After 15 years as an international player, the memories are plentiful.
"The best year was 2019, when we came second, winning the last game in Padua against France with four tries: it was a crazy feeling and the most satisfying moment," she says. "I'd had an ankle injury during the week and it was significant. I was resting the whole time, I almost didn't warm up and then I ended up being the only front row player on the pitch who played the whole eighty minutes."
In Wales, Italy will play to avoid last place against a team in search of their first win of the year - and with third place still up for grabs, waiting to see what will happen in Belfast between Ireland and Scotland.
"Maybe it will be difficult to get into the top three. Wales haven't done very well so far, but they are at home," she reasons. "We will have to stay focused and try to take them on. The problems I have with my shoulder this year have not allowed me to get a lot of minutes, but it's fine to start from the bench and it's right that the good young players we have are given time to develop. I feel a little bit like a mother hen towards them, even if sometimes, in their eyes, I may seem strict, but it is necessary every now and then."
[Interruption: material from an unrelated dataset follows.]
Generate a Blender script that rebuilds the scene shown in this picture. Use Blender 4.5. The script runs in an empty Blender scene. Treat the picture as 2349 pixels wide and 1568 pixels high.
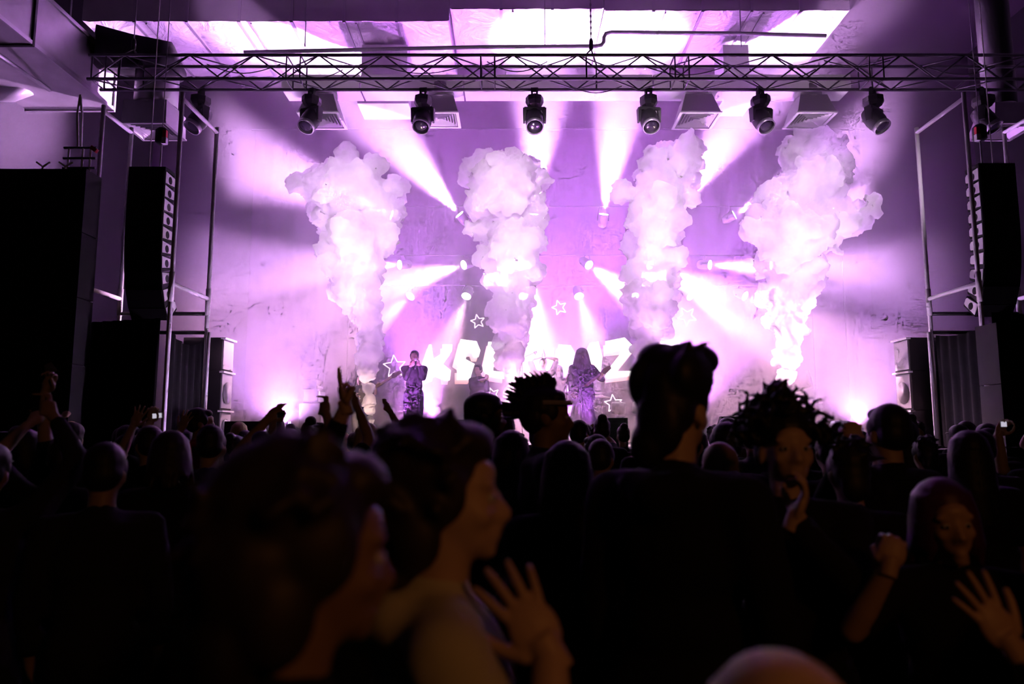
import bpy, bmesh, math, random
import numpy as np
from mathutils import Vector, Matrix, Quaternion, noise as mnoise

SC = bpy.context.scene
COL = SC.collection
R = math.radians

# ------------------------------------------------------------------ camera
F_PX, W_PX, H_PX = 1677.0, 2349.0, 1568.0
PITCH = R(7.0)
CAM_Z = 1.65
cam_data = bpy.data.cameras.new('camera')
cam = bpy.data.objects.new('camera', cam_data)
COL.objects.link(cam)
cam_data.sensor_width = 36.0
cam_data.lens = F_PX / W_PX * 36.0
cam.location = (0.0, 0.0, CAM_Z)
cam.rotation_euler = (R(90) + PITCH, 0.0, 0.0)
cam_data.clip_start, cam_data.clip_end = 0.05, 200.0
cam_data.dof.use_dof = True
cam_data.dof.focus_distance = 12.0
cam_data.dof.aperture_fstop = 2.0
SC.camera = cam

# ------------------------------------------------------------------ world: an enclosed hall, almost no light of its own
world = bpy.data.worlds.new('world')
SC.world = world
world.use_nodes = True
world.node_tree.nodes['Background'].inputs[0].default_value = (0.10, 0.14, 0.13, 1)
world.node_tree.nodes['Background'].inputs[1].default_value = 0.008

# ------------------------------------------------------------------ film
SC.view_settings.view_transform = 'Standard'
SC.view_settings.look = 'None'
SC.view_settings.exposure = 1.45
SC.view_settings.gamma = 1.0
SC.view_settings.use_curve_mapping = False
cy = SC.cycles
cy.max_bounces = 3
cy.diffuse_bounces = 1
cy.glossy_bounces = 1
cy.transmission_bounces = 2
cy.volume_bounces = 0
cy.transparent_max_bounces = 48
cy.caustics_reflective = False
cy.caustics_refractive = False
cy.sample_clamp_indirect = 4.0
cy.use_denoising = True
cy.use_adaptive_sampling = True
cy.adaptive_threshold = 0.18
cy.adaptive_min_samples = 8
cy.light_sampling_threshold = 0.03

# ------------------------------------------------------------------ an assumed warm lamp, unseen just behind the camera, lighting the foreground faces
def area_lamp(name, loc, target, size, power, color):
    l = bpy.data.lights.new(name, 'AREA'); l.shape = 'DISK'; l.size = size
    l.energy = power; l.color = color
    o = bpy.data.objects.new(name, l); COL.objects.link(o)
    o.location = loc
    o.rotation_euler = (Vector(target) - Vector(loc)).to_track_quat('-Z', 'Y').to_euler()
    return o
area_lamp('assumed_warm_lamp', (1.6, -1.1, 2.8), (0.5, 1.6, 1.3), 0.3, 2.0, (1.0, 0.34, 0.08))
# ------------------------------------------------------------------ added unseen spots high above the audience, brightening the smoke tops
FRONT_FILL_AIMS = [(-2.65, 12.6, 5.1), (-0.1, 12.6, 5.2), (2.55, 12.6, 5.4), (5.15, 12.6, 5.3)]
for tgt in FRONT_FILL_AIMS:
    l = bpy.data.lights.new('added_front_spot', 'SPOT'); l.energy = 9000; l.color = (1.0, 0.74, 1.0); l.spot_size = R(13); l.spot_blend = 1.0; l.shadow_soft_size = .15
    o = bpy.data.objects.new('added_front_spot', l); COL.objects.link(o)
    o.location = (0.8 + (tgt[0] - .9) * .25, -3.5, 6.4); o.rotation_euler = (Vector(tgt) - o.location).to_track_quat('-Z', 'Y').to_euler()

# ------------------------------------------------------------------ a photograph pixel at depth Y -> a place in the hall
CP, SP_ = math.cos(PITCH), math.sin(PITCH)
def P(px, py, Y):
    u = (px - W_PX / 2) / F_PX
    v = (H_PX / 2 - py) / F_PX
    d = Vector((u, CP - v * SP_, SP_ + v * CP))
    t = Y / d.y
    return Vector((d.x * t, Y, CAM_Z + d.z * t))
def px_size(Y):          # metres per pixel at that depth
    return Y / F_PX
# ------------------------------------------------------------------ helpers: materials
MATS = {}
def material(name, color, rough=0.6, metal=0.0, var=0.15, scale=6.0, emit=None, strength=0.0, bump=0.0, spec=0.5):
    if name in MATS: return MATS[name]
    m = bpy.data.materials.new(name); m.use_nodes = True
    nt = m.node_tree; b = nt.nodes['Principled BSDF']
    tc = nt.nodes.new('ShaderNodeTexCoord')
    nz = nt.nodes.new('ShaderNodeTexNoise'); nz.inputs['Scale'].default_value = scale; nz.inputs['Detail'].default_value = 3
    nt.links.new(tc.outputs['Object'], nz.inputs['Vector'])
    mx = nt.nodes.new('ShaderNodeMix'); mx.data_type = 'RGBA'
    c = Vector(color[:3])
    mx.inputs[6].default_value = (*(c * (1 - var)), 1)
    mx.inputs[7].default_value = (*[min(1, x) for x in (c * (1 + var))], 1)
    nt.links.new(nz.outputs['Fac'], mx.inputs[0])
    nt.links.new(mx.outputs[2], b.inputs['Base Color'])
    b.inputs['Roughness'].default_value = rough
    b.inputs['Metallic'].default_value = metal
    b.inputs['Specular IOR Level'].default_value = spec
    if emit:
        b.inputs['Emission Color'].default_value = (*emit, 1)
        b.inputs['Emission Strength'].default_value = strength
    if bump:
        bp = nt.nodes.new('ShaderNodeBump'); bp.inputs['Strength'].default_value = bump
        nt.links.new(nz.outputs['Fac'], bp.inputs['Height'])
        nt.links.new(bp.outputs['Normal'], b.inputs['Normal'])
    MATS[name] = m
    return m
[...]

It's been a hard-fought Championship for most teams, says Gai: "There have been unexpected victories. Even for us there was that surprising loss to Scotland. In this competition you can never predict anything, you simply have to take each match as it comes."
What is it that Italy need to return to reach the heights of, say, 2019?
"In the scrum, which is the area I'm most focused on, I would say that we are doing quite well and we never underestimate the opponent. When we make mistakes, perhaps it's because we don't get off on the right foot and then we struggle to recover. I think, for example, in Paris against France we started underperforming and then it was difficult to recover in the second half."
Rewinding the tape of a long and extraordinary career, who was the most difficult opponent to face? "The very strong Sarah Bern comes to mind: a front rower as powerful as a back rower and as fast as a winger. Outstanding."
Centurions are rare. At international level, apart from the aforementioned Barattin, there are only six English players (the most recent being Marlie Packer against Italy in this year's Guinness Women's Six Nations), one Scottish and one Welsh. In short, Lucia Gai is in a sisterhood of ten.
It should also not be forgotten that professionalism in the women's game is at an embryonic stage, with considerable past efforts and sacrifices required to reconcile a player's passion for sport, family and work.
"Rugby has changed a lot in recent years, it has evolved and it is probably a whole different thing compared to when I started," reflects Gai. "Reaching 100 caps is worth a lot to me, not least because once upon a time you didn't play that many international fixtures. At most you would play in the Six Nations and the European Cup, while some friendlies went uncapped. Now maybe the girls will have more opportunities and will be able to reach this milestone faster."
There will be plenty to celebrate this Super Saturday.
"It goes hand in hand with the fact that it's also the last day of the Championship, so we'll be celebrating anyway. In the meantime, I've already had to pay centurion fee into our fines kitty!"